Ils repoussèrent sa prétention, en conservant au profit de Philippe-le-Long la prérogative des mâles.

Décision qu’attendirent avec respect le duc de Bourgogne et Philippe le Long ; et ce fut un nouvel hommage rendu de leur part à la puissance des États généraux qui avaient terminé le différend.

Bientôt le décès de Charles le Bel, sans postérité masculine, fit renaître la contestation entre Philippe de Valois, descendant en ligne directe de Philippe le Hardi, et le roi d’Angleterre Edouard, comme issu d’une fille de Philippe le Bel.

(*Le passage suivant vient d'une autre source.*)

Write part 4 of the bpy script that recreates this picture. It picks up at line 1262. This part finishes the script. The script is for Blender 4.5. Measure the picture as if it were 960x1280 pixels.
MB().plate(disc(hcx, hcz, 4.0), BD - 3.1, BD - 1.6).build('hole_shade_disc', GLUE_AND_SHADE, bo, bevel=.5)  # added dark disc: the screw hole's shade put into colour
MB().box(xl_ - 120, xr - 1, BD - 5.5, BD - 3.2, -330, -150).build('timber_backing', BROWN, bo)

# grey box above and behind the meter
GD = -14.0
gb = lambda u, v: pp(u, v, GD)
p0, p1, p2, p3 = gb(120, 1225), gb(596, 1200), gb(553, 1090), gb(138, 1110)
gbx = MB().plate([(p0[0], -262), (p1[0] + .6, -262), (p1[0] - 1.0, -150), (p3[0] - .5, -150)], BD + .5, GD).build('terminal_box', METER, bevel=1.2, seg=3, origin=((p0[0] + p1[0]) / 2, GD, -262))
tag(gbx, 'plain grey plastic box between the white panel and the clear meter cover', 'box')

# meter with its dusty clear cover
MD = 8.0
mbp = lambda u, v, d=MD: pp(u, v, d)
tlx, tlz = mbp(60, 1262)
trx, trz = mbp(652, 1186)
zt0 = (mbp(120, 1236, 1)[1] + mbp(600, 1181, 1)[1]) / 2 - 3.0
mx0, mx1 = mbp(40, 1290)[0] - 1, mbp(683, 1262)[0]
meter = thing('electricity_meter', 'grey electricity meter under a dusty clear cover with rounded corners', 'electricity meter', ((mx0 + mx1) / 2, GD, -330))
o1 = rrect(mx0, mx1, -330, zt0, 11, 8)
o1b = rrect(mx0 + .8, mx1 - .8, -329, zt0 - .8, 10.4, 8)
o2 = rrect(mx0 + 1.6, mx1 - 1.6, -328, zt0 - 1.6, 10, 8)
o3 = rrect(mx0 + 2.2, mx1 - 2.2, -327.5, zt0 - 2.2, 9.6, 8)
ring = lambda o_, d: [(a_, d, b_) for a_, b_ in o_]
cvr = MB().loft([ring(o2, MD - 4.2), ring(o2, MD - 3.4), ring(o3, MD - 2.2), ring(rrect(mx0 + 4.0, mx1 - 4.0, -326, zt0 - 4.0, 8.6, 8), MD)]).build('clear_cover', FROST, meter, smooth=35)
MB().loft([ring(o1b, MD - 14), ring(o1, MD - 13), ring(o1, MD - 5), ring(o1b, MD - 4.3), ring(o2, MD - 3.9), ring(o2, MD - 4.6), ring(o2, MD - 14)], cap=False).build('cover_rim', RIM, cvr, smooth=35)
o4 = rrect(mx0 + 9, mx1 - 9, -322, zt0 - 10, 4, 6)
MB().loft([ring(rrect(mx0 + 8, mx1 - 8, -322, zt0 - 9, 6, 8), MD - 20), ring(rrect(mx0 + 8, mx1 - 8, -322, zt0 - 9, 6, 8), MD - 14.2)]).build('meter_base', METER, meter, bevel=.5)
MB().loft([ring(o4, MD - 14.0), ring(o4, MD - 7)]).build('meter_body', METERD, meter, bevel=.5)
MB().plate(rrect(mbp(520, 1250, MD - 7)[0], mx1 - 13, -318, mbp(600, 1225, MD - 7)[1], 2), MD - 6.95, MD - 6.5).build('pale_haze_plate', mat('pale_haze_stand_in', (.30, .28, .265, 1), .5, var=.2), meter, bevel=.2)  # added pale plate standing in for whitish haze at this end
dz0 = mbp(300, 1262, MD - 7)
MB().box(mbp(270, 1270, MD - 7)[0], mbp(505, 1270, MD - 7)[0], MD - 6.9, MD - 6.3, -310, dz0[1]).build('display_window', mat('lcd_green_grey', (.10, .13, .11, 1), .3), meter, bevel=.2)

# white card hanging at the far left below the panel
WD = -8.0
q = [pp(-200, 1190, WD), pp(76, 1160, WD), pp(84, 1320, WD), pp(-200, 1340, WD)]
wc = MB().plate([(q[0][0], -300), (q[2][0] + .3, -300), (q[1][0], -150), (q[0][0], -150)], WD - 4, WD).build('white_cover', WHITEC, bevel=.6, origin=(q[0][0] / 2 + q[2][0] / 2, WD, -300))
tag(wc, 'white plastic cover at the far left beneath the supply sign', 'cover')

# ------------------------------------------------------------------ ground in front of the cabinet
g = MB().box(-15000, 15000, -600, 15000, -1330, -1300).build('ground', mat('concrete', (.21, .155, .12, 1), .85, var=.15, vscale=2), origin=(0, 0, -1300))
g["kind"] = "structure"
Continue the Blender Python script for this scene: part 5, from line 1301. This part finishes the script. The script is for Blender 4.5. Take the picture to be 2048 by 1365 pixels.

La cause fut discutée solennellement aux États généraux, qui prononcèrent en faveur de Philippe de Valois[3].

Jugement qui ne laisse plus de doute sur la
puissance des États généraux.

Doutait-il de cette suprême puissance, Charles VIII, dont le chancelier, en présence et de l’agrément du prince, parlant, en son nom, aux États assemblés à Tours, en 1484, les traitait respectueusement de messeigneurs ?

  1. C’est encore une assemblée générale qui déféra la couronne à Louis et à Carloman, enfants de Louis le Bègue, et qui décida la question si la répudiation de leur mère devait les empêcher de succéder au trône. Lett. hist. sur les parlements, tome Ier, page 193.
  2. Et sciendum quod nos et barones nostri statuimus et ordinavimus. — Lett. hist. sur les parlements, tome Ier, page 303.
  3. Finalement, parties ouïes, fut par lesdits États prononcé arrêt selon l’avis de tous les princes, nobles, gens de bonne ville, justiciers et notables, prins et accordé par les contendants, par lequel fut audit Philippe de Valois adjugé le royaume de France, et fut déclaré leur vrai roi et souverain seigneur, privativement contre tous, et enjoint à tous de le reconnaître tel et de lui obéir, et lors fut oingt à Rheims, par Guillaume, archevêque dudit lieu, le jour de la Trinité, en présence dudit Edouard qui ne l’empêcha pas. Papoy, liv. IV, tit. Ier, art. 4, Froissard et Nangius.